We overcome the first difficulty, that of correlation among variables, in several ways. First, by measuring travel times for relatively narrow (15 min) time-of-day intervals, we take advantage of substantial variation in the degree of congestion on the free route across the 4 h peak period (5–9 am), during which tolls on the express lanes are at a nearly constant level. Second, the ratio of toll to travel-time savings is higher in the shoulders of the peak (4–5 am, 9–10 am) than in the peak itself, and higher still in the mid-day and night periods; by including work trips that occur during these off-peak periods, we obtain additional independent variation. Third, our measurements reveal that mean (or median) travel time and variability in travel time are only imperfectly correlated across time-of-day intervals; for example, variability is especially high late in the peak period. Fourth, carpooling introduces additional variation into the cost per person of the toll, both because the toll can be shared among occupants and because carpools of three or more receive a 50% discount. Finally, one expects the VOT and VOR to depend on certain measurable socio-economic and travel characteristics; by specifying interactions between travel variables and these characteristics, we obtain additional independent variation in the variables entering the model.

The result is that we have found many model specifications that fit well and result in statistically significant coefficients on all three of the key travel variables. We thereby obtain credible estimates of VOT and VOR which vary in plausible ways with traveler characteristics.
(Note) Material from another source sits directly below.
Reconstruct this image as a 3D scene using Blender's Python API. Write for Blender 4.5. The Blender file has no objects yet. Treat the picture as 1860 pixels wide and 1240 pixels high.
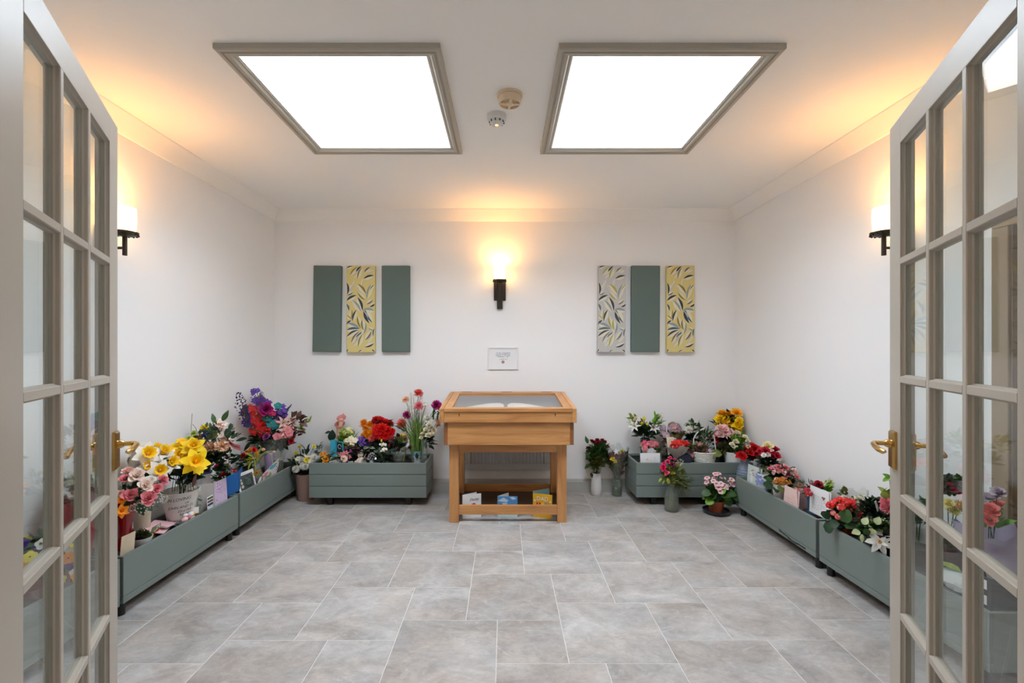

In Section 2, we describe our data more fully. Subsequent sections report the results of various models that include route choice, first by itself and then simultaneously with related decisions – namely time of day, car occupancy, and installation of an electronic transponder (which is required to use the toll route). As it turns out, our estimates of VOT and VOR are fairly robust across different assumptions about the simultaneity of such decisions, with the exception of time of day which we are not able to treat very satisfactorily.